Itemized Meaning of the RegEx: "(/.*)?"

I am trying to determine each element of this regular expression: "(/.*)?"

Here is what I have learned on my own so far:

() == grouping regex together

/ == ???

. == equal to any one character

* == equal to zero or more of the preceding character (in this case, would the previous character be "."?)

? == equal to zero or one of the preceding character (probably anything/everything represented by (/.*) right?)

Can I get help in filling the gaps? For example: What does "/" mean in this context?

1 Answer

First of all, there are several different flavours of regular expressions; simple grep, extended egrep, Perl-like; and probably more. They are subtly different; it starts with grouping like (foo|bar|baz) which pure grep does not support, but egrep and Perl do.

In your concrete example, you deciphered the parts correctly. / is literally a forward slash without any special meaning. If it were a backslash \, it would escape the following character, i.e. if it has a special meaning in that context, it would lose that special meaning: \. means "a literal period", not "any character".
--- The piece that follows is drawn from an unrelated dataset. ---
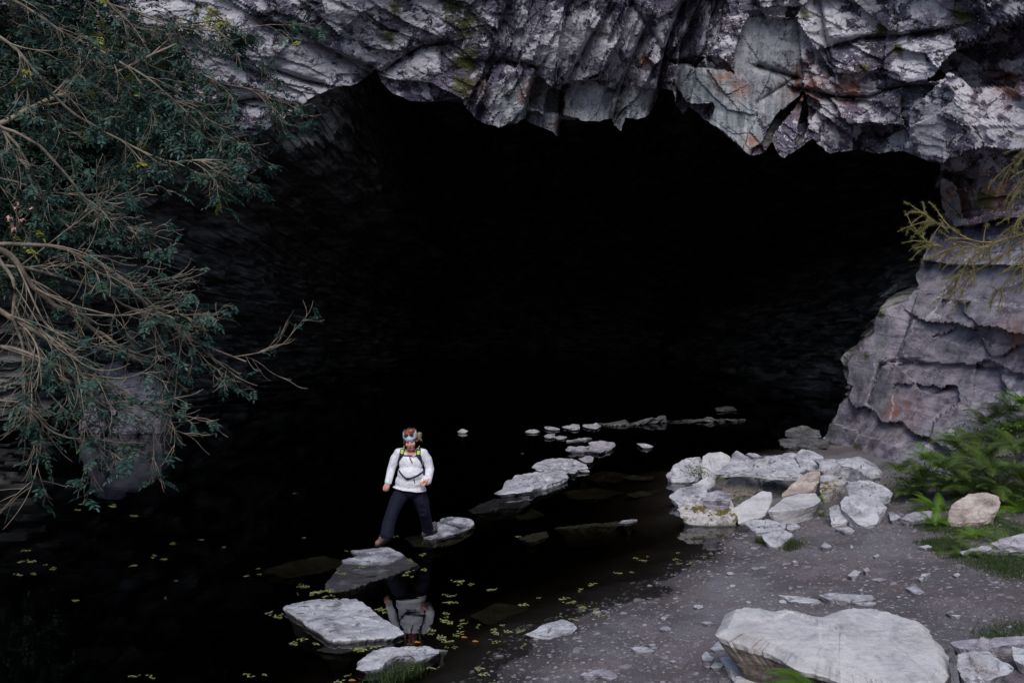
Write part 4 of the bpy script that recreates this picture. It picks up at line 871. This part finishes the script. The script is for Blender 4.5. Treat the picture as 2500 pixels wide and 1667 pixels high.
FL = [(2250, 1140, .75, 'fern at the left end of the fern bank, against the purple rock'), (2215, 1180, .6, 'low fern at the left end of the fern bank'), (2300, 1170, .75, 'fern in the middle of the bank, above the brown boulder'),
      (2290, 1240, .6, 'fern hanging its fronds left of the brown boulder'), (2350, 1150, .8, 'fern above the brown boulder'), (2400, 1100, .95, 'tall fern high on the bank'), (2440, 1180, .9, 'fern right of the brown boulder, on the bank'),
      (2480, 1080, 1.0, 'tallest fern at the right edge'), (2500, 1240, .8, 'fern at the right edge beside the brown boulder'), (2330, 1060, .7, 'fern on the ledge of the purple cliff'), (2400, 1010, .7, 'fern high against the dark cliff recess'), (2470, 980, .7, 'topmost fern of the bank'),
      (2200, 1120, .5, 'fern lowest on the left of the bank against the rock'), (2380, 1300, .45, 'small fern below the brown boulder'), (2450, 1320, .5, 'small fern above the long grey rock'), (2330, 1310, .4, 'small bright fern at the edge of the gravel'), (2510, 1310, .5, 'fern at the right end above the long grey rock'), (2420, 1260, .5, 'fern frond clump in front of the brown boulder')]
FL += [(2495, 960, .75, 'fern crowning the bank at the right edge'), (2440, 990, .7, 'fern near the top of the bank, left of the crowning one'), (2380, 1055, .75, 'fern leaning over the purple rock high on the bank'), (2310, 1120, .75, 'fern between the rock face and the bank\'s middle'), (2240, 1165, .6, 'fern at the bank\'s left end just above the gravel'), (2280, 1270, .5, 'fern spilling onto the gravel left of the brown boulder'), (2265, 1235, .5, 'fern above the gravel corner left of the brown boulder'), (2395, 1345, .42, 'fern below the middle of the brown boulder'), (2455, 1345, .42, 'fern just above the long grey rock\'s left end'), (2500, 1200, .9, 'large fern at the right edge level with the brown boulder'), (2420, 1215, .8, 'fern hanging over the brown boulder\'s right shoulder'), (2300, 1335, .36, 'small fern spreading at the left foot of the brown boulder'), (2350, 1348, .38, 'small fern right in front of the brown boulder'), (2425, 1340, .4, 'fern in front of the brown boulder at its right end'), (2485, 1335, .42, 'fern between the brown boulder and the long grey rock'), (2270, 1100, .7, 'fern standing up against the purple rock face'), (2345, 1200, .7, 'fern directly behind the brown boulder'), (2430, 1130, .9, 'broad fern in the upper middle of the bank'), (2390, 1180, .8, 'fern between the brown boulder and the upper bank'), (2500, 1150, .9, 'fern at the right edge halfway up the bank'), (2455, 1040, .8, 'fern in the upper right of the bank'), (2500, 1020, .8, 'fern at the right edge near the top of the bank'), (2240, 1200, .6, 'fern just above the low kerb like stone'), (2470, 1230, .8, 'fern between the brown boulder and the right edge'), (2360, 1090, .8, 'fern just left of the tall one high on the bank')]
for i, (a, b, L, lab) in enumerate(FL):
    Yd = {True: 16.2, False: 15.2}[b < 1120] if b < 1200 else None
    fern(a, b + (25 if Yd else 10), -.05, L * .82, lab, 13, 'fern' if i % 5 != 3 else 'fernbright', Yd - (a - 2200) / 300 * .9 + (.8 if b < 1060 else 0) if Yd else None)
fern(1985, 1245, 0, .34, 'bright fern among the front boulders under the smooth white slab', 10, 'fernbright')
fern(2005, 1262, 0, .26, 'small fern at the foot of the front boulders', 8, 'fern'); fern(1925, 1255, 0, .22, 'low leafy fern left under the smooth white slab', 8, 'fern')
fern(1735, 1160, .05, .28, 'single bright fern frond between the two rounded boulders', 2, 'fernbright', 17.2, 2.4)
fern(1975, 1135, .0, .26, 'fern in the crack of the broad back slab', 5, 'fern', 17.6)
fern(2000, 1733, .08, .56, 'bright green fern at the bottom edge in front of the great boulder', 7, 'near', 7.5, 3.1)
fern(2075, 1735, .08, .38, 'small fern right of the bright one at the bottom edge', 4, 'near', 7.45, 1.2)

# ------------------------------------------------------------------ grass
def grass(name, pts_, n, L, label, mat='grass', spread=.25, zoff=0):
    V = []
    for (a, b, r_) in pts_:
        c_ = Gt(a, b); R = r_ / F * c_[1]
        for _ in range(int(n)):
            u, v = rng.normal(0, .5, 2); x, y = c_[0] + u * R, c_[1] + v * R * 1.6; z_ = max(float(gz(x, y)[0]), -.05) + zoff
            h = L * rng.uniform(.4, 1.2); l_ = rng.normal(0, spread, 2) * h; w_ = rng.normal(0, 1, 2); w_ = w_ / np.hypot(*w_) * .003
            V += [[x - w_[0], y - w_[1], z_], [x + w_[0], y + w_[1], z_], [x + l_[0] * .4 + w_[0] * .7, y + l_[1] * .4 + w_[1] * .7, z_ + h * .65], [x + l_[0] * .4 - w_[0] * .7, y + l_[1] * .4 - w_[1] * .7, z_ + h * .65], [x + l_[0], y + l_[1], z_ + h]]
    V = np.array(V); m_ = len(V) // 5; f = [];
    base = (np.arange(m_) * 5)[:, None]
    tri = np.concatenate([base + np.array([[0, 1, 2]]), base + np.array([[0, 2, 3]]), base + np.array([[3, 2, 4]])])
    o = mesh(name, V, tri, M[mat]); tag(o, label, kind='stuff'); return o
grass('grass', [(2330, 1340, 40), (2400, 1370, 80), (2480, 1390, 80), (2500, 1360, 70), (2290, 1330, 40), (2440, 1380, 70), (2350, 1300, 60), (2450, 1290, 80), (2270, 1285, 40), (2500, 1300, 60)], 1700, .045, 'short green grass along the right edge of the gravel')
grass('grass', [(2440, 1560, 50), (2500, 1540, 60), (2480, 1580, 60)], 500, .06, 'thin grass by the log like rock at the lower right', spread=.4)
grass('grass', [(1905, 1325, 26), (1935, 1330, 26), (1860, 1325, 14), (1930, 1340, 20)], 260, .10, 'dark grass round the frontmost boulder of the pile', spread=.4)
grass('grass', [(975, 1640, 40), (940, 1655, 40), (1010, 1630, 26)], 260, .11, 'thin dark grass in front of the curved pale stone', spread=.5)
grass('grass', [(1880, 1655, 30), (1850, 1645, 20)], 160, .08, 'sparse grass under the great boulder', spread=.4)
def ivybed(label, pts_, n, size, zoff=.0):
    lv = Leaves()
    for (a, b, r_, Y) in pts_:
        c_ = P(a, b, Y); R = r_ / F * Y
        for _ in range(n): q = c_ + rng.normal(0, .5, 3) * [R, R, R * .5]; lv.leaflet(q, nrmz(rng.normal(0, 1, 3) + [0, -.6, -.2]), nrmz(rng.normal(0, .5, 3) + [0, 0, 1]), size * rng.uniform(.6, 1.3), size * .6)
    o = lv.build('ground_cover', M['fern']); return tag(o, label, kind='stuff')
ivybed('small leafed green growth filling the gaps between the boulders', [(1900, 1252, 50, 15.4), (1985, 1268, 60, 15.2), (2010, 1240, 40, 15.5), (2030, 1205, 34, 16), (1900, 1175, 60, 16.4), (1805, 1210, 40, 15.9), (1700, 1150, 26, 17.1), (1745, 1165, 26, 16.8), (2170, 1270, 24, 15.0), (2150, 1225, 26, 15.6), (1965, 1140, 16, 17.6)], 190, .035)
ivybed('dark undergrowth of the fern bank', [(2230, 1180, 70, 15.9), (2300, 1150, 90, 16.0), (2370, 1100, 110, 15.9), (2450, 1060, 110, 15.8), (2480, 1180, 110, 15.0), (2380, 1220, 90, 15.2), (2320, 1290, 60, 14.4), (2420, 1300, 80, 14.0), (2500, 1290, 70, 14)], 420, .05)

# ------------------------------------------------------------------ floating leaves
def sprig_mesh(i):
    lv = Leaves(); r_ = np.random.default_rng(i); n = r_.integers(2, 7); ax_ = r_.uniform(0, 6.28); L = r_.uniform(.05, .16); lv.leaflet(-np.array([math.cos(ax_), math.sin(ax_), 0]) * L * .55 + [0, 0, .002], np.array([math.cos(ax_), math.sin(ax_), 0]), np.array([0, 0, 1.]), L * 1.1, .006)
    for k in range(n):
        c_ = np.array([math.cos(ax_), math.sin(ax_), 0]) * L * (k / max(n - 1, 1) - .5); sg = 1 if k % 2 else -1
        a = ax_ + sg * r_.uniform(.6, 1.3); lv.leaflet(c_ + [0, 0, .003 + .002 * k], np.array([math.cos(a), math.sin(a), r_.uniform(-.02, .08)]), np.array([0, 0, 1.]), r_.uniform(.035, .065), r_.uniform(.012, .024))
    o = lv.build('floating_leaf', M['float']); return o
protos = [sprig_mesh(100 + i) for i in range(8)]; used = [False] * 8
clusters = [(190, 1240, 20, 4), (260, 1235, 24, 4), (330, 1260, 10, 1), (435, 1325, 22, 2), (505, 1318, 18, 2), (545, 1337, 22, 2), (90, 1362, 50, 4), (70, 1395, 50, 4), (135, 1385, 20, 2), (330, 1382, 26, 2), (405, 1360, 26, 3), (450, 1423, 22, 2), (180, 1470, 24, 2), (620, 1382, 30, 2), (600, 1405, 16, 1), (400, 1460, 6, 1),
            (350, 1655, 30, 3), (590, 1655, 40, 3), (640, 1380, 20, 2), (770, 1450, 40, 11), (800, 1440, 35, 8), (745, 1430, 20, 4), (840, 1395, 25, 4), (1000, 1370, 30, 3), (1020, 1405, 35, 6), (1150, 1432, 35, 5), (1200, 1440, 15, 2), (1110, 1460, 40, 6), (935, 1492, 24, 5), (1100, 1515, 60, 9), (1130, 1530, 40, 6), (1055, 1550, 40, 7), (1200, 1540, 25, 4),
            (900, 1580, 40, 6), (880, 1592, 20, 4), (750, 1570, 35, 4), (690, 1500, 30, 3), (660, 1495, 15, 2), (1040, 1630, 40, 5), (1100, 1580, 50, 5), (1180, 1560, 50, 5), (870, 1660, 40, 4), (1190, 1650, 60, 5), (1280, 1470, 50, 5), (1370, 1460, 30, 5), (1420, 1440, 30, 4), (1430, 1480, 24, 4), (1400, 1500, 40, 4), (1500, 1395, 50, 5), (1560, 1370, 50, 5), (1640, 1370, 40, 4), (1720, 1360, 30, 3),
            (1260, 1528, 30, 4), (1300, 1575, 20, 2), (1480, 1512, 14, 3), (1700, 1345, 40, 3), (960, 1310, 14, 1), (1040, 1350, 20, 2), (890, 1350, 40, 4), (870, 1375, 30, 4), (950, 1360, 20, 2), (715, 1205, 10, 1), (1280, 1108, 6, 1), (740, 1315, 12, 1), (1270, 1310, 14, 1)]
tot = 0
for (a, b, r_, n) in clusters:
    for _ in range(max(1, round(n * .68))):
        if tot >= 285: break
        u, v = rng.normal(0, .55, 2); g = G(a + u * r_, b + v * r_ * .35, .004); k = rnd.randrange(8)
        zt = float(gz(g[0], g[1])[0])
        if zt > .0: g[2] = zt + .012
        o = protos[k] if not used[k] else protos[k].copy()
        if used[k]: C.objects.link(o)
        used[k] = True; o.location = g; o.rotation_euler = (0, 0, rnd.uniform(0, 6.28)); sc_ = rnd.uniform(.6, 1.15); o.scale = (sc_,) * 3
        tag(o, 'small yellow green leaf sprig floating on the dark pool', 'leaf', 'leaf sprigs floating on the pool'); tot += 1
for (a, b) in ((1010, 1567), (1125, 1555), (850, 1660), (1152, 1565)):
    lv = Leaves(); lv.leaflet(np.zeros(3), np.array([1., .1, 0]), np.array([0, 0, 1.]), .07, .06); o = lv.build('fallen_leaf', M['orange']); o.location = G(a, b, .012)
    tag(o, {1010: 'orange fallen leaf just left of the curved stone\'s tip', 1125: 'orange fallen leaf highest near the reflection', 850: 'orange fallen leaf at the bottom edge', 1152: 'orange fallen leaf nearest the gravel'}[a], 'leaf', 'orange leaves on the pool')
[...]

And here is the catch with the different variants: You need to know which one is relevant in your context. If it's extended regular expressions (egrep or Perl), ( and ) really means grouping, if it's simple regular expressions (grep), it's literal parentheses.

Whole books have been written on the topic, and there are lots of tutorials on the web. You might want to start with man grep and then work you way forward.

Many exotic parts of regexps are very rarely needed; you can mostly get by with the basics and look up more arcane things when you need them (or when you have to make sense of somebody else's code).